By way of argument, take Bruce Brown. My favourite NBA player. Tough, adaptable, and versatile. A high character, 6’4” blue-collar wing, the type of reliable, fearless performer no successful team can do without. One who plays big, who screens, rebounds, and defends. This past season, as a pivotal member of the victorious Denver Nuggets, he puts himself in line for a healthy payday.

Happily, ever the exception, he announces that he plans to remain in the Mile High city. For the chance to win. For a team on the cusp of becoming a league dynasty.

“Money is not everything,” he declares.

Until it is, as days later Brown triples his wages, finding $US 45 million reasons to sign a two-year deal with the lowly and rebuilding Indiana Pacers.

Much more is to follow, and on the unlikeliest of stages. After months of rumour, conjecture, and speculation, Inter Miami FC, a bottom feeder in North America’s Major League Soccer competition, trumpets the acquisition of a legend.

Lionel Messi.

Unveiled as the city’s latest sporting superstar, he is arguably the greatest player in the history of the game. Fresh off winning a 2022 World Cup title with Argentina, scorer of more than 700 goals for European giants Barcelona and Paris Saint-Germain, another 103 for his country. Awarded the coveted Ballon d’Or, the sport’s most prestigious individual honour, a record seven times.

The money involved is simply staggering. Serious salary cap gymnastics, in relation to his designated player status, are required.

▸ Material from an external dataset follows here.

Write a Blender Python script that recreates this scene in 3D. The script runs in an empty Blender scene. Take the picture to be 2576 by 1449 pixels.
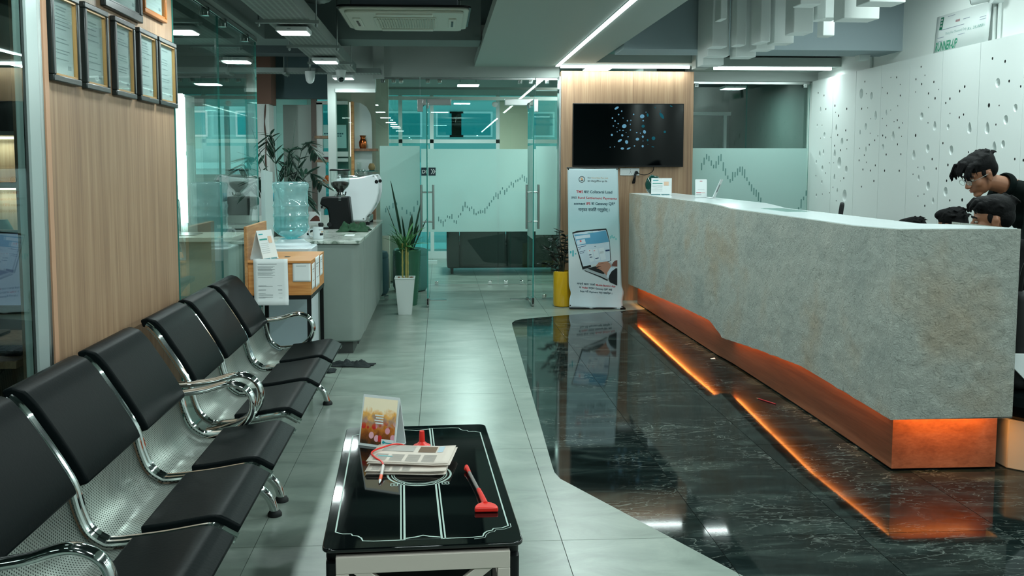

Messi signs for an annual salary approaching $US 60 million, an amount greater than the 2023 combined team salaries of the Salt Lake, Orlando, New York, St. Louis, and Montreal franchises.

Also in the deal are equity in the club, as well as a proportion of league earnings from major sponsors Adidas and Apple.

Messi’s impact, at least off the field, is immediate. Twenty thousand supporters gather in pouring rain for his introductory press conference. The team quickly becomes the fifth most-followed American sports franchise on Instagram, numbers leaping overnight from 900,000 to almost nine million. Jersey sales skyrocket.

Moreover, standard prices for the remaining Miami home games this season rise by 700%. In addition, various ticket reselling websites ask an unthinkable, incredible, and unprecedented $US 110,000 entry fee to his first Leagues Cup appearance in Inter colours, July 25 vs Atlanta.

I hope the fans, and the league itself, are not too easily seduced. Despite the boatload of cash coming his way, Messi the player, now 36 years old, is on the decline. World Cup fame notwithstanding, past his prime. On field at least, unlikely to be a modern-day messiah. Mesmerizing to watch when he springs into action, calculating as always on opportunities to pounce, for lengthy periods he otherwise wanders about. Others must compensate for his lack of defensive interest or prowess. And all this for a poor and limited Miami side already wallowing deep in the basement of the league’s East Division, miles away from any possible playoff berth.

Perhaps, in the bigger picture, it is all of little consequence. Just more of the same. An underrated combo guard moves to Indiana, a soccer celebrity helps raise the profile of his sport in America. As is also the case with numerous other professional athletes in a restless and transactional era, at the very least their respective deals make each one of them much wealthier. No doubt, all can and will derive some short-term satisfaction in their achievements and earnings.

Yet, for me, major concerns remain. When will enough actually be enough? Players constantly shifting teams. The outrageous, obscene money involved. Bewildering and ludicrous ticket prices, which basically rule out all but the most affluent from attending games in person.

And even more to the point, the overall condition of modern sport. Indeed, marketing, sponsorship, player movement, and individual interests too often eclipse what actually happens on the court or the ice or the field.

So, when feeling tetchy and disenchanted, I again take refuge in the words of Rudyard Kipling, the celebrated English novelist, poet, and journalist.

He councils to “beware of overconcern for money, or ego, or position, or glory. For someday, you will meet a person who cares for none of these things. Then you will know how poor you are.”